Friday, August 6, 2010

Happiness is... Absolutely Brilliant Readers!

I've been exploring - in a very intermittant and extremely haphazard sort of way - the question of why humankind "evolved," or more accurately transitioned, from living a life of relative leisure and plenty living on the "fruit" of trees - acorns - to living a life of toil and sweat waging war on the soil to grow grains.

Commenting on my most recent post on the subject reader "Eric The Red" wrote:

... consider these aphorisms. The way to a man's heart is through his stomach. An army marches on its stomach. The bible stating that man must support himself by the sweat on his brow. Control what a culture eats (and how much free time the culture has) and you control what that culture does.

Brilliant stuff, encapsulating in a few short sentences what I've been struggling with across months and rambling paragraphs.

Control. I have to think that the concept of control - over land, over food, and therefore over populations - has a lot to do with the transition from living off the bounty of trees to the sweat, oil and blood-soaked battle with the land.

Yes, traditional balanocultures had a tradition of "ownership" to some degree. In California's balanocultures, which survived into the 19th and even early 20th centruries (and which, I should thankfully add, still survive today as a culture but not with the same freedom of movement or control over the land) family would lean a decorative stick against the trunk of a particular oak tree to claim ownership of that year's acorn crop. A family hoping to share in that tree's bounty would then need to negotiate for the right to a share of that tree's crop, and provide payment of some kind.

But this is a very different concept than the kind of land ownership necessitated by and made possible by production of annual grain crops.

Dr. David Bainbridge writes that California balanocultures could gather enough food to last a year in just a few weeks of labor. Of course there would be continual labor involved in processing (leaching and grinding) and cooking the acorns to eat, but this work would be done with the reassuring knowledge that a year's food - or two years' food - is cached and safe. The amount of leisure time must have been astounding! Astounding... and a real threat to anyone hoping to control a population's activities.

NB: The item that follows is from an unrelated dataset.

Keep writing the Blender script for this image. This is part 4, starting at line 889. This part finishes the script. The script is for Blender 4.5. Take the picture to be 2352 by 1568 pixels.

Far easier and far better to have those people (and by "people" I mean men who a) must have had immense amounts of leisure time in balanocultures and b) would be the people rulers would most want to control for their own military purposes) staring at the back end of a beast of burden while fighting to keep the plow straight. Far easier to own and control the land, and get others to work it in exchange for a very small portion of the crop. Far easier to keep others in a permanent state of indebtedness.

It's a system we all bought into, and buy into every day in a hundred small, almost unnoticeable ways.

I've been obsessed with the question of why we changed, why we stopped eating acorns. Greed, control, guilt, wanderlust. I'll keep thinking about and writing about this question of why.

But the new question I'll be spending a lot more time thinking about, writing about, and hopefully living out is: How do we go back?

1 comment:

  1. I've heard a similar theory and I have been trying to track down information about the "Great Acorn Conspiracy" ever since. Where did you hear about it?